Given instruction —
Write out the listing exactly as it is given.
>> START
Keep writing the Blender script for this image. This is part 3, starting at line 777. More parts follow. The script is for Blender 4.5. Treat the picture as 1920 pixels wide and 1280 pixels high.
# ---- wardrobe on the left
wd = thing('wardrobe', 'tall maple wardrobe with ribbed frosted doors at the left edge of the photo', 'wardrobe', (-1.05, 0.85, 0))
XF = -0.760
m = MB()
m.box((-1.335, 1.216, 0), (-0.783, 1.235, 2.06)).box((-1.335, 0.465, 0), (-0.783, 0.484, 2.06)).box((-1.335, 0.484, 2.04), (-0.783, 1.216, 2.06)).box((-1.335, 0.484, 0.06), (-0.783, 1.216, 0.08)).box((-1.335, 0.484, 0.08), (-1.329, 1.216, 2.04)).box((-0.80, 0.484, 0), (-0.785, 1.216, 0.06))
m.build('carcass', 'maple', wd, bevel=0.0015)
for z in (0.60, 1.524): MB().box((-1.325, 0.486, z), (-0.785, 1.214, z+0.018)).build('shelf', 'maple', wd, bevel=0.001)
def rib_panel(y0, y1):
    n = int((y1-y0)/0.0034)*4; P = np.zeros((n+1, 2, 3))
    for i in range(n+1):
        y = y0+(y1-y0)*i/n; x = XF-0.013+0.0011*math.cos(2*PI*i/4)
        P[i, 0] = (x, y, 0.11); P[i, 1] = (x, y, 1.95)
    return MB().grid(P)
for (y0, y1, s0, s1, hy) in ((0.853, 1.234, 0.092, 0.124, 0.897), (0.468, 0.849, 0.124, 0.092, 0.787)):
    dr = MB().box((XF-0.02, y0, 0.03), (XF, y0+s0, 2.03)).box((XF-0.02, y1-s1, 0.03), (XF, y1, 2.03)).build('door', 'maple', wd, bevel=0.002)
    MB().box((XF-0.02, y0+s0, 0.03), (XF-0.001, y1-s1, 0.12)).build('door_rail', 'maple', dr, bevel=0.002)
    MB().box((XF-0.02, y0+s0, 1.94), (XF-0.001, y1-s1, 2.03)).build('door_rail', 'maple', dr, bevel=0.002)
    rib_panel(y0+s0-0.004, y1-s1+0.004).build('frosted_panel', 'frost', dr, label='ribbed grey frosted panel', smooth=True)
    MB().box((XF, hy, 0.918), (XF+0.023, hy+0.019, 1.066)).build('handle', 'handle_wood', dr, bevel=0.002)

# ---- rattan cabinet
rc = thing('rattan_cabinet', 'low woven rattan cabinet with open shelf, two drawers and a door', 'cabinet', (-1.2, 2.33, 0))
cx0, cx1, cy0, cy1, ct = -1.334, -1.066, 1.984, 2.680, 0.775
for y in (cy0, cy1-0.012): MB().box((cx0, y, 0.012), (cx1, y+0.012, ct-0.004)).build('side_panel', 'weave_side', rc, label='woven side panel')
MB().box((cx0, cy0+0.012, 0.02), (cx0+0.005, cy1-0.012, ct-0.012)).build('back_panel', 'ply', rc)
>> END
Answer —
Keep writing the Blender script for this image. This is part 3, starting at line 777. More parts follow. The script is for Blender 4.5. Treat the picture as 1920 pixels wide and 1280 pixels high.
# ---- wardrobe on the left
wd = thing('wardrobe', 'tall maple wardrobe with ribbed frosted doors at the left edge of the photo', 'wardrobe', (-1.05, 0.85, 0))
XF = -0.760
m = MB()
m.box((-1.335, 1.216, 0), (-0.783, 1.235, 2.06)).box((-1.335, 0.465, 0), (-0.783, 0.484, 2.06)).box((-1.335, 0.484, 2.04), (-0.783, 1.216, 2.06)).box((-1.335, 0.484, 0.06), (-0.783, 1.216, 0.08)).box((-1.335, 0.484, 0.08), (-1.329, 1.216, 2.04)).box((-0.80, 0.484, 0), (-0.785, 1.216, 0.06))
m.build('carcass', 'maple', wd, bevel=0.0015)
for z in (0.60, 1.524): MB().box((-1.325, 0.486, z), (-0.785, 1.214, z+0.018)).build('shelf', 'maple', wd, bevel=0.001)
def rib_panel(y0, y1):
    n = int((y1-y0)/0.0034)*4; P = np.zeros((n+1, 2, 3))
    for i in range(n+1):
        y = y0+(y1-y0)*i/n; x = XF-0.013+0.0011*math.cos(2*PI*i/4)
        P[i, 0] = (x, y, 0.11); P[i, 1] = (x, y, 1.95)
    return MB().grid(P)
for (y0, y1, s0, s1, hy) in ((0.853, 1.234, 0.092, 0.124, 0.897), (0.468, 0.849, 0.124, 0.092, 0.787)):
    dr = MB().box((XF-0.02, y0, 0.03), (XF, y0+s0, 2.03)).box((XF-0.02, y1-s1, 0.03), (XF, y1, 2.03)).build('door', 'maple', wd, bevel=0.002)
    MB().box((XF-0.02, y0+s0, 0.03), (XF-0.001, y1-s1, 0.12)).build('door_rail', 'maple', dr, bevel=0.002)
    MB().box((XF-0.02, y0+s0, 1.94), (XF-0.001, y1-s1, 2.03)).build('door_rail', 'maple', dr, bevel=0.002)
    rib_panel(y0+s0-0.004, y1-s1+0.004).build('frosted_panel', 'frost', dr, label='ribbed grey frosted panel', smooth=True)
    MB().box((XF, hy, 0.918), (XF+0.023, hy+0.019, 1.066)).build('handle', 'handle_wood', dr, bevel=0.002)

# ---- rattan cabinet
rc = thing('rattan_cabinet', 'low woven rattan cabinet with open shelf, two drawers and a door', 'cabinet', (-1.2, 2.33, 0))
cx0, cx1, cy0, cy1, ct = -1.334, -1.066, 1.984, 2.680, 0.775
for y in (cy0, cy1-0.012): MB().box((cx0, y, 0.012), (cx1, y+0.012, ct-0.004)).build('side_panel', 'weave_side', rc, label='woven side panel')
MB().box((cx0, cy0+0.012, 0.02), (cx0+0.005, cy1-0.012, ct-0.012)).build('back_panel', 'ply', rc)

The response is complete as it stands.